Between 9.22 and 12.15, or in less than twelve weeks’ time, Columbia will open six films with high-pedigree profiles that could figure in the year-end award cycle — a high-powered political melodrama, a bloodless period costume drama, and three-and-a-half heart/relationship movies of an upscale bent. And although it’s not currently discussable, the studio may release still another relationship flick (a good one) before the year’s end. That’s a lotta refinement.
Steven Zallian‘s All The King’s Men, a reputedly feisty political melodrama with Sean Penn in the lead role, will be first out of the gate on 9.22.
Sofia Coppola‘s Marie-Antoinette, which I hated after seeing in Cannes (although I respected the craft and discipline that went into making it) opens on 10.20. It’s probably a lock to land the same kind of tech Oscars that Memoirs of a Geisha wound up with last March.
The heart/relationship flick of uncertain strength (i.e., the halfer) is Ryan Murphy‘s R-rated Running with Scissors (10.11), about a young man’s tumultuous relationship with his self-centered, bipolar mom (Annette Bening).
The first full-on relationship flick (i.e., one with a clever-cat stylistic approach) is Mark Forster‘s Stranger Than Fiction (11.10). I tried reading Zach Helm ‘s script last year and found it clever (maybe too clever), but I’ve been told by someone who’s seen it that it plays quite nicely.

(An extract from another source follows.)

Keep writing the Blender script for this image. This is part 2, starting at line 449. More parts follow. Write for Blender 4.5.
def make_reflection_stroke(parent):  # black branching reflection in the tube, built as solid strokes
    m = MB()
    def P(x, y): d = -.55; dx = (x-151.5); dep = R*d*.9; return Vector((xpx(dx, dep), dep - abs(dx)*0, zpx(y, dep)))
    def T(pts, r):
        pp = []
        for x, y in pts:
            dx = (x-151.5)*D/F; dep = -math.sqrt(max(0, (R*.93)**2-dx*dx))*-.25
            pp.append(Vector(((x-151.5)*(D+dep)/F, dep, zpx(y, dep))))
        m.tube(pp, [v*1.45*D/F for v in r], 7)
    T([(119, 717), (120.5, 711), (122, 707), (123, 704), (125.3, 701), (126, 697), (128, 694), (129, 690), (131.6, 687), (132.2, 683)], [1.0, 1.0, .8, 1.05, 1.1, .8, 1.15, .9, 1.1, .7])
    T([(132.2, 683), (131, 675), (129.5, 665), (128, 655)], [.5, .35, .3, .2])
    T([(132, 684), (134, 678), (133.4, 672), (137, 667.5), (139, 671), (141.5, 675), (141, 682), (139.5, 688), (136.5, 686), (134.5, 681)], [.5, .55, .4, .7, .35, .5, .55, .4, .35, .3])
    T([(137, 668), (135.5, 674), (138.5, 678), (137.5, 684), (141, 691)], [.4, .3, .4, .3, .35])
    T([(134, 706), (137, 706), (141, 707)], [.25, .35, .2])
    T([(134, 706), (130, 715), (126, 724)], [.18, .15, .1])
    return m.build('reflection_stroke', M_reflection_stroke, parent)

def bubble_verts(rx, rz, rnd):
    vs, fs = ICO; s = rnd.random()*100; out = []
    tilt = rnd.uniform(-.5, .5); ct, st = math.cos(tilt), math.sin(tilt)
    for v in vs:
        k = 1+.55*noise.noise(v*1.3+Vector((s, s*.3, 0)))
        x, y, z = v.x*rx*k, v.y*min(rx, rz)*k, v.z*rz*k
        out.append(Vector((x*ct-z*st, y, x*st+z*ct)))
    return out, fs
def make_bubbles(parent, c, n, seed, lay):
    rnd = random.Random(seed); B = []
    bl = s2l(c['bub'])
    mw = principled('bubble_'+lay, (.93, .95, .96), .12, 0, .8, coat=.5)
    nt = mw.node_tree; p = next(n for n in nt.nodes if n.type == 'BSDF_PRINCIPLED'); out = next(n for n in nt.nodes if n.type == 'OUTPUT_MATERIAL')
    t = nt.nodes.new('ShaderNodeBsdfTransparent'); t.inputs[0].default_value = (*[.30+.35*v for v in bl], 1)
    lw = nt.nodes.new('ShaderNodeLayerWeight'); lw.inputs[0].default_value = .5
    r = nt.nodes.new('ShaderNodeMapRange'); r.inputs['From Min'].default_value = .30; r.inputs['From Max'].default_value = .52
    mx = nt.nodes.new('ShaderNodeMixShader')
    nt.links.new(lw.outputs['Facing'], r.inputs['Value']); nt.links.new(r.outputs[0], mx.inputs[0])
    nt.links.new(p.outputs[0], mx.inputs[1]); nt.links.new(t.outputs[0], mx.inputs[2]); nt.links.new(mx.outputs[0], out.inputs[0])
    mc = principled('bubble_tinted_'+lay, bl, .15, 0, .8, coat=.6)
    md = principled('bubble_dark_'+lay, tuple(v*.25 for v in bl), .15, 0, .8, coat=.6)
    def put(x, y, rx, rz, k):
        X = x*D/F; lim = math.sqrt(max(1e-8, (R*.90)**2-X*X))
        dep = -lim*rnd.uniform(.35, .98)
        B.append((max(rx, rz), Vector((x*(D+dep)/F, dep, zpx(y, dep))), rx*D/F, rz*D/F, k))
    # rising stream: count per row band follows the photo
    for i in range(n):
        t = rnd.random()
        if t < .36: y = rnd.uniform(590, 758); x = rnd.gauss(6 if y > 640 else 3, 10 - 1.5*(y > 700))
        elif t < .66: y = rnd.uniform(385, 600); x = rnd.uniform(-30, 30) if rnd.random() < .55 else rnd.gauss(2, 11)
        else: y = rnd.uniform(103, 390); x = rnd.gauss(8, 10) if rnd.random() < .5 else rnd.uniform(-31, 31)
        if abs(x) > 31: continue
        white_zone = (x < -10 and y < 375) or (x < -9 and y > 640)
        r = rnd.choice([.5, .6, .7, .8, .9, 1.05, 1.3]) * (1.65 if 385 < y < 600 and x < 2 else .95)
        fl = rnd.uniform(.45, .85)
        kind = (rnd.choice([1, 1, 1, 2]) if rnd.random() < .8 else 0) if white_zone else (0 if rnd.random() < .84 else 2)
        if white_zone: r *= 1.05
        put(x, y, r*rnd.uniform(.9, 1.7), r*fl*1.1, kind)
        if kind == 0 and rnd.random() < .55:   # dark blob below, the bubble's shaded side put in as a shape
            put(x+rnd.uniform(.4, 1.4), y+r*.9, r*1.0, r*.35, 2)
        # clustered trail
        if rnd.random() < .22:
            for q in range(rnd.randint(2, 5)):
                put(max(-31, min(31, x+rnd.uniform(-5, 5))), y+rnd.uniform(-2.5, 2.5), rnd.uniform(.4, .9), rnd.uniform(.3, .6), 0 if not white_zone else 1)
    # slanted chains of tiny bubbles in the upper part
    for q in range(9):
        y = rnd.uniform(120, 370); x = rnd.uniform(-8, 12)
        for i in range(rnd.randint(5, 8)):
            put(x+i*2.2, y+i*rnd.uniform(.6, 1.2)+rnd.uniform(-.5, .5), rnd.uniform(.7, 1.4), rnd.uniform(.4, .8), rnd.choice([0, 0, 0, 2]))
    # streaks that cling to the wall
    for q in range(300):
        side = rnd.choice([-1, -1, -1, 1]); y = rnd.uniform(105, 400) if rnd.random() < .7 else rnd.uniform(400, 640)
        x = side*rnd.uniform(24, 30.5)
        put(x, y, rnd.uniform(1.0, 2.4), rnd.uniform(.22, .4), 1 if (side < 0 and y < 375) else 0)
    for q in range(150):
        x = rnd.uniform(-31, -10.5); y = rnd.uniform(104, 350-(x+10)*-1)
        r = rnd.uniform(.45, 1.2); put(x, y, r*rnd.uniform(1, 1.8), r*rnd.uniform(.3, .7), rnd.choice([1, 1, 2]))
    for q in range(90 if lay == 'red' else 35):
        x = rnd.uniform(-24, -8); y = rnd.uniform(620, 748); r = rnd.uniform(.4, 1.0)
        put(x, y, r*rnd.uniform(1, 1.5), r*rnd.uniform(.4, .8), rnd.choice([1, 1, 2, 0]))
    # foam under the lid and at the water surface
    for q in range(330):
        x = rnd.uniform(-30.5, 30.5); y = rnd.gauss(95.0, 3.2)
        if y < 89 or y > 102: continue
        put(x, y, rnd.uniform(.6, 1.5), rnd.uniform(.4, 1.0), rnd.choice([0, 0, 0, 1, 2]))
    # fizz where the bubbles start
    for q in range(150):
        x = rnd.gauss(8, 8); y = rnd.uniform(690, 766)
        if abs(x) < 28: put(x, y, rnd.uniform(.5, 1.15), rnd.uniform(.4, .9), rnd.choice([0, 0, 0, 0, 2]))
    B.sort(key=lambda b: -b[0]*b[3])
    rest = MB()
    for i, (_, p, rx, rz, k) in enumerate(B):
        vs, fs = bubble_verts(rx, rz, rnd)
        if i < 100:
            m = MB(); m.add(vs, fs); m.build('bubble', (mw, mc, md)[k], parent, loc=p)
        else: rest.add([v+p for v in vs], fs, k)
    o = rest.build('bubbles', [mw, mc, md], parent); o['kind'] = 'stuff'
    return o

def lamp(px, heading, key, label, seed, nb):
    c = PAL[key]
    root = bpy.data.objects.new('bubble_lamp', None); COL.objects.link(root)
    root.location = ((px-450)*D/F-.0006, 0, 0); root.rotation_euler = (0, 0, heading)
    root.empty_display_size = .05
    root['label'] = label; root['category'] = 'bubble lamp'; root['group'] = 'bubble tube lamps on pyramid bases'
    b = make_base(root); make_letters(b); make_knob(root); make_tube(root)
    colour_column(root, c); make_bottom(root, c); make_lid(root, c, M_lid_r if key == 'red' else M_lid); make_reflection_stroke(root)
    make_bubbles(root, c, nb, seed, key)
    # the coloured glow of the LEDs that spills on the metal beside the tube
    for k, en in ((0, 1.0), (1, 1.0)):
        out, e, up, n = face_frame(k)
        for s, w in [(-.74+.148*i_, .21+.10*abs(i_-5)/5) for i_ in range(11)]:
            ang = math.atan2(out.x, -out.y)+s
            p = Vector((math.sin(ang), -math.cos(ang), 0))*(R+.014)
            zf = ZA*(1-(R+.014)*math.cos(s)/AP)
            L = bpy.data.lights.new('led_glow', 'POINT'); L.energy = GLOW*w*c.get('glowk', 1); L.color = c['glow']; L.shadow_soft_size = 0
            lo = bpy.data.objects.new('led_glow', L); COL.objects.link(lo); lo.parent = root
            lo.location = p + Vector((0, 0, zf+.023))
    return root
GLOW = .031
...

The cast includes Will Ferrell, Emma Thompson, Maggie Gyllenhaal, Queen Latifah and Dustin Hoffman.
On 11.24 The Holiday , a relationship drama written and directed by Something’s Got to Give‘s Nancy Meyers, will open with a cool-sounding cast (Cameron Diaz, Kate Winslet, Jude Law, Jack Black, Ed Burns) and a story about a kind of swap deal — an American girl (Diaz) with relationship woes and a British woman (Winslet) going through the same shit.
The last entry in the heart-relationship cavalcade is Gabriele Muccino‘s The Pursuit of Happyness (12.15), a father-son relationship drama with Will Smith as a beleagured dad.